Abstract

In the last years, the Smoothed Particle Hydrodynamics (SPH) method was introduced in new fields of engineering applications where highly viscous flow like polymer flow or very small geometries, like in micro-flow, are involved. In most of these applications it was not possible to use realistic fluid parameters, larger simulation domains or higher resolution because of restriction of time step due to the viscous time step criterion of the explicit time integration scheme. The computational effort was too high even for highly scalable SPH codes. In this article, we present a first-order implicit time stepping scheme for truly incompressible SPH (ISPH) to eliminate the viscous time step criterion. We propose a consistent time stepping approach where both velocity and particle position are solved implicitly and compare the results to traditional semi-implicit ISPH and implicit schemes where only velocity is integrated implicitly.
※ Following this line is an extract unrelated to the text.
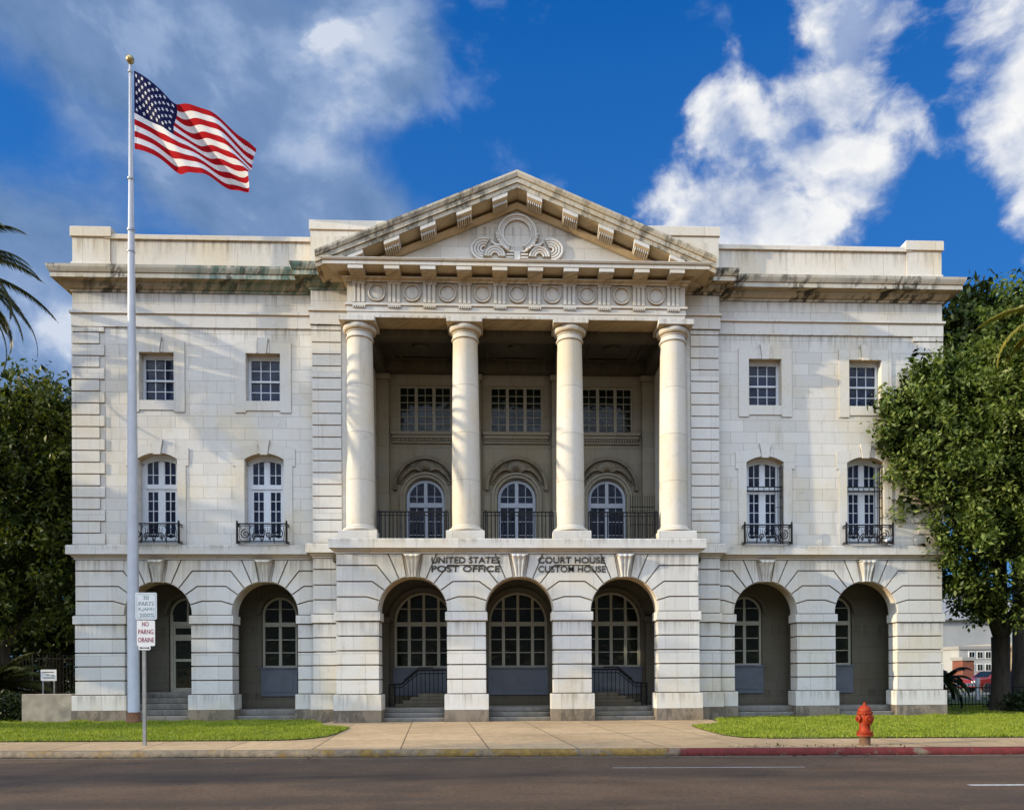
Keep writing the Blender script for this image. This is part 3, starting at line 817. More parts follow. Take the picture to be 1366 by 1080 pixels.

We study Poiseuille flow, Taylor–Green flow and Rayleigh–Taylor instability and compare results of the implicit schemes to ISPH. Energy conservation is investigated using Taylor–Green vortex to highlight differences between the approaches. We find that the fully implicit time integration scheme is numerically stable. Since no error estimation of accuracy is used, the larger time step size leads to deviations of the trajectories. In future work, higher-order time integration schemes as well as error estimators should be investigated.